Mozart’s famous opera “Don Giovanni” follows the exploits of a scandalous character who leaves a trail of destruction in his wake. The story is reinterpreted in a new production by the Atlanta Opera in the style of film noir. The opera will be on stage at the Cobb Energy Performing Arts Centre Jan. 21-29, and director Kristine McIntyre joined “City Lights” host Lois Reitzes via Zoom to share more about her take on the classic.
Interview highlights:
Don Giovanni, a man broadly accomplished in iniquity:
“When we first meet Don Giovanni, he is in the process of attacking Donna Anna, a noblewoman who actually lives quite close to him. He’s essentially at home, so it’s quite shocking. He escapes by killing her father in the street in front of her house. So the opera starts very violently and we’re sort of right in it with him. What seems to be the next morning, he and his servant or compatriot Leporello are talking and suddenly encounter what immediately appears to be an unknown woman, but turns out to be one of Don Giovanni’s former lovers, Donna Elvira, who yells at him for having abandoned her. And then in very short order, Don Giovanni sets about attempting to seduce a young bride.”

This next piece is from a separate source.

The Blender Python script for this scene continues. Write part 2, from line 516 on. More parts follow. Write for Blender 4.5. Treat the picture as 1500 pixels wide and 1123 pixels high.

“In short succession, we see him with three different women, and Act One culminates at a party at his house where Donna Anna and Donna Elvira come to unmask him, essentially, and let the world know exactly what he’s been up to and he makes a very narrow escape. In Act Two, the Don disappears for quite some time. The second act starts with a wonderful trio where he convinces Leporello to seduce Donna Elvira in disguise as him, while Don Giovanni tries his luck with yet another woman. We see the Don encounter the statue of the man he has killed in a graveyard and the statue appears to agree to come to dinner — a very weird and unearthly occurrence. And then the opera finishes back in Giovanni’s ballroom — in this production, it’s actually his nightclub — where the spirit or the statue of the Commendatory, the man whom he killed back in the first act, comes to get him, and Giovanni meets his end.”